SITE Santa Fe hosts a Biennial exhibition that brings Santa Feans face to face with international
contemporary art and its collectors, along with ARTSanta Fe, a market for galleries and collectors
from around the world. The Center for Contemporary Arts (CCA) is a venue for emerging and acclaimed
artists to show their work. It’s an outstanding example of art and government, Santa Fe’s economic
wheels, working together. The CCA is part of an art complex that includes the Santa Fe Children’s
Museum, Santa Fe Armory for the Arts, and the Bataan Memorial Military Museum. Built on the site of
the old Armory, the management of the property has transferred from the New Mexico Department of
Military Affairs to the Department of Cultural Affairs. The complex will be named in honor of its
military history, The Bataan Memorial Arts Complex. Retire to Santa Fe and this culture complex
alone will give your multi-generational visitors plenty to do.

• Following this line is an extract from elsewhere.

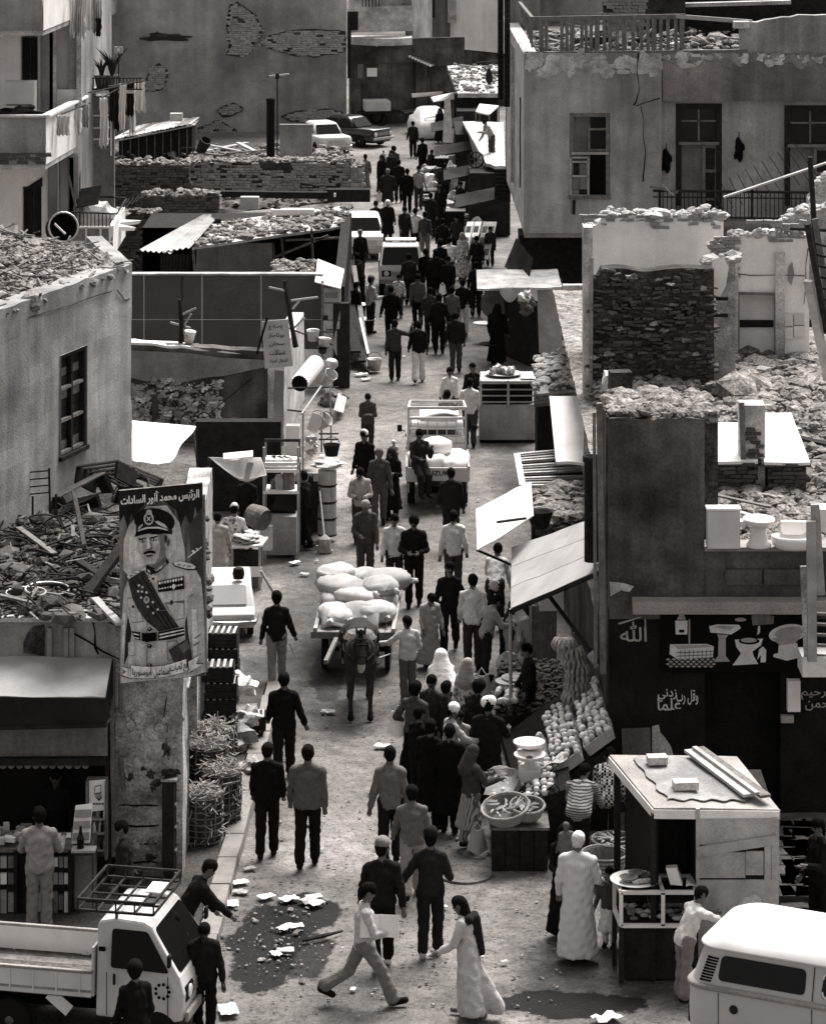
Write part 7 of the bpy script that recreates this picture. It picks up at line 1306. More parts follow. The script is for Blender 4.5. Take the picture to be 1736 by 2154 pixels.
for i,(u,v,z,w_,d_,lab)in enumerate(((955,318,2.1,1.6,1.6,'dark cloth awning over the stand behind the white bales'),(975,368,2.2,1.5,1.6,'dark cloth awning beside the stone post'),(1000,425,2.2,1.4,1.8,'dark tarpaulin stretched beside the curved stall'),(940,268,2.2,1.4,1.8,'dark cloth awning nearest the covered car'))):
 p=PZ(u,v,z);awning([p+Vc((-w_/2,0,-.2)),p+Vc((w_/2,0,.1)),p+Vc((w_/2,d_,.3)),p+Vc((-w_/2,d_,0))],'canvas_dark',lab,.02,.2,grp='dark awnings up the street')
for i,(u,v,m,lab)in enumerate(((930,345,'lime','pale crate by the white bales'),(985,470,'wood_pale','pale crate near the leaning doors'),(915,445,'wood_pale','pale crate at the feet of the black coat'),(898,392,'wood','brown crate set out in the street'),(1040,620,'wood','brown crate beside the stall roof'),(1000,640,'canvas','light crate before the butcher stall'))):slat_crate(G(u,v),.6,.5,.35,.3*i,lab,'crates up the street',m,4,3)
tag(MB().slab([P(930,300,400),P(952,300,400),P(946,205,390),P(934,210,390)],.04).bd('hanging_mat',M['wood']),'brown mat hung from the awning boards','mat')
# === LEFT: BOOTH, BREAD TABLE, TINWARE
g7=1172.0;y7=DY(g7);X=lambda u:XX(u,g7);Zk=lambda v:ZZ(v,g7)
bo=tg('vending_booth','tall booth with a white frame, shelf of jars and plain grey lower panel','booth',(X(592),y7,0))
MB().box((X(591),y7+.3,(Zk(1087)+Zk(1167))/2),(X(624)-X(560),.6,Zk(1087)-Zk(1167))).bd('lower_panel',M['plaster'],bo);MB().box((X(591),y7+.45,(Zk(1040)+Zk(1085))/2),(X(622)-X(562),.3,Zk(1040)-Zk(1085))).bd('dark_pane',M['glass'],bo)
for u in(555,627):
 for dy in(0,.7):MB().bar((X(u),y7+dy,0),(X(u),y7+dy,Zk(940)),.05).bd('upright',M['wood_pale' if dy==0 else 'wood'],bo)
for v,dy in((940,.7),(975,0),(990,0),(1035,0)):MB().bar((X(553),y7+dy-.01,Zk(v)),(X(629),y7+dy-.01,Zk(v)),.05,.06).bd('rail',M['canvas_white']if v!=940 else M['iron'],bo)
MB().box((X(591),y7+.35,Zk(1036)),(X(624)-X(558),.7,.04)).bd('shelf',M['canvas_white'],bo);MB().slab([(X(556),y7+.05,Zk(982)),(X(627),y7+.05,Zk(982)),(X(627),y7+.72,Zk(975)),(X(556),y7+.72,Zk(975))],.05).bd('top_tray',M['paper'],bo)
for u,r_,h_ in((587,.12,.3),(605,.14,.42),(575,.08,.2)):MB().la((X(u),y7+.3,Zk(1034)),[(r_,0),(r_,h_*.7),(r_*.6,h_)],12).bd('jar',M['wood' if u!=587 else 'canvas'],bo)
for k in range(4):MB().box((X(568+14*k),y7+.3,Zk(978)+.06),(.2,.4,.08),.3*k).bd('tray_goods',M['paper'],bo)
ct=awning([PZ(505,1010,1.9),PZ(560,1000,2.1),PZ(548,962,2.3),PZ(440,962,2.3)],'canvas','crumpled light canvas canopy sagging beside the booth',.015,.25,'canopy','canopy');tag(MB().sheet(lambda a,b:PZ(470+62*a,958-6*a+12*b,2.42+.05*math.sin(8*a)),10,4,.05).bd('folded_cloth',M['canvas_white']),'folded white cloth thrown on top of the canvas canopy','cloth')
tag(MB().tube([PZ(440,962,2.3),G(440,1165)],.03,5).bd('canopy_pole',M['iron']),'thin pole at the corner of the canvas canopy','pole');tag(MB().slab([PZ(512,1008,1.95),PZ(524,1008,1.95),PZ(534,972,2.3),PZ(520,972,2.3)],.04).bd('canopy_board',M['wood_pale']),'short board laid on the canvas canopy','board')
w=MB();w.box((XX(500,1080),DY(1080)+.5,1.0),(1.9,.4,2.0));tag(w.bd('booth_screen',M['wood_dark']),'dark screen closing the back of the canopy','screen')
tag(MB().la(PZ(548,1090,1.0),[(.05,-.3),(.22,-.28),(.26,0),(.22,.12),(.2,.06),(0,.0)],18,axis=(.8,-.6,-.2)).bd('wicker_drum',M['wood']),'dark round wicker drum hung on its side by the booth','drum');tag(MB().box(PZ(560,1130,.5),(.26,.2,.5)).bd('painted_panel',M['lime']),'small stained panel under the wicker drum','panel')
bt=tg('bread_table','narrow table with a dark front carrying a tray of flat loaves','table',G(516,1240));gt_=1240;yt=DY(gt_);X2=lambda u:XX(u,gt_);Z2=lambda v:ZZ(v,gt_)
MB().slab([(X2(484),yt,Z2(1150)),(X2(550),yt,Z2(1146)),(X2(560),yt+.7,Z2(1146)),(X2(478),yt+.7,Z2(1150))],.04).bd('top',M['canvas_white'],bt);MB().box((X2(516),yt+.12,Z2(1176)),(X2(545)-X2(488),.1,.32)).bd('dark_box',M['wood_dark'],bt)
for u in(488,546):MB().bar((X2(u),yt+.05,0),(X2(u),yt+.05,Z2(1150)),.05).bd('leg',M['wood_pale'],bt);MB().bar((X2(u),yt+.65,0),(X2(u),yt+.65,Z2(1150)),.05).bd('leg',M['wood'],bt)
MB().pm_([(X2(498),yt-.02,Z2(1214)),(X2(552),yt-.02,Z2(1212)),(X2(551),yt-.02,Z2(1192)),(X2(500),yt-.02,Z2(1190))],(0,.02,0)).bd('ragged_paper',M['paper'],bt);MB().box((X2(522),yt+.3,Z2(1230)),(.5,.3,.5)).bd('plank_front',M['wood'],bt)
for k in range(22):a=k*2.4;p=Vc((X2(517)+.22*math.cos(a)*(.3+.7*(k%3)/2),yt+.35+.22*math.sin(a),Z2(1148)+.03+.022*(k//3)));o=MB().la(p,[(.11,0),(.13,.012),(.11,.025),(0,.03)],14,axis=(rn.uniform(-.2,.2),rn.uniform(-.2,.2),1)).bd('flatbread',M['canvas']);tag(o,'round flat loaf on the pile at the bread table','bread','flat loaves on the bread table')
tag(MB().tube([P(548,1200,1330),P(585,1262,1330)],.035,6).bd('cart_handle',M['wood_pale']),'pale handle pole slanting down from the bread table','pole')
ts2=tg('tin_stack','upright stack of bright tin cans tied with dark bands','stack',G(688,1132));p=G(688,1135)
for k in range(4):MB().la(p+Vc((0,0,.36*k+.1)),[(.2,0),(.2,.32),(.19,.34)],16).bd('can',M['tin'],ts2,sm_=0);MB().ring(p+Vc((0,0,.36*k+.12)),.2,.018,n=18).bd('band',M['rubber'],ts2)
tag(MB().blob(p+Vc((0,0,1.65)),(.34,.3,.09),4,.4,2).bd('flat_bundle',M['sack']),'flattened sacking on top of the tin stack','bundle');tag(MB().blob(p+Vc((-.35,-.1,.75)),(.13,.12,.6),6,.5,2).bd('draped_cloth',M['canvas_dark']),'dark cloth draped in front of the tin stack','cloth');t=tg('broom','pale handled broom standing before the tin stack','broom',G(680,1140));MB().tube([G(682,1160)+Vc((0,0,.3)),G(672,1150)+Vc((0,0,1.2))],.018,5).bd('handle',M['paper'],t);MB().la(G(683,1160),[(.16,0),(.13,.28),(.03,.36)],8).bd('bristles',M['straw'],t)
w=MB();w.box(G(652,1120)+Vc((0,.5,.55)),(.7,.8,1.1));tag(w.bd('dark_stall',M['wood_dark']),'dark recess of goods between the booth and the tin stack','stall')
gw2=930.0;tw2=tg('tinware_frame','spindly frame of pipes and poles hung with tin and wicker ware','frame',G(665,960))
for a,b,m in(((694,808,1000),(696,935,1000),'wood_pale'),((637,868,1060),(637,1010,1060),'wood_pale'),((605,816,960),(712,814,960),'iron'),((634,870,1050),(675,812,990),'wood_pale'),((605,862,980),(640,866,1000),'iron'),((676,870,980),(676,950,1000),'iron'),((655,696,880),(700,698,880),'iron'),((606,690,900),(700,725,900),'iron'),((670,912,1000),(712,912,1000),'iron'),((670,924,1000),(712,924,1000),'iron')):MB().tube([P(*a),P(*b)],.022,5).bd('pole',M[m],tw2)
rl=tg('ribbed_roll','pale ribbed metal roller lying across the tinware frame','roller',P(645,787,950));a,b=P(630,806,955),P(664,764,930);ax=(b-a).normalized();L_=(b-a).length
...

Design Week is a massive, citywide annual event, investigating everything from green building to
contemporary pueblo architecture and its place, or not, in the historic district. Whether or not
hard edge contemporary architecture will break into the annals of designated Santa Fe Style downtown
is uncertain but it is already showing up in other areas of the city. The CCA renovation, the newly
completed Southside library and the ‘Mexican Modern’ developments popping up are a few examples of
the ‘new’ architecture to be found in Santa Fe. Preservation and creation make friction but Santa
Fe uses the spark wisely. There are innovative retirement developments that welcome mixed ages in
order to avoid the ghetto atmosphere of gated ‘senior’ communities elsewhere. The tradition of the
extended family in New Mexico has given Santa Fe a unique city vision of inclusion rather than
exclusion that brings together young families, the middle-aged and retirees.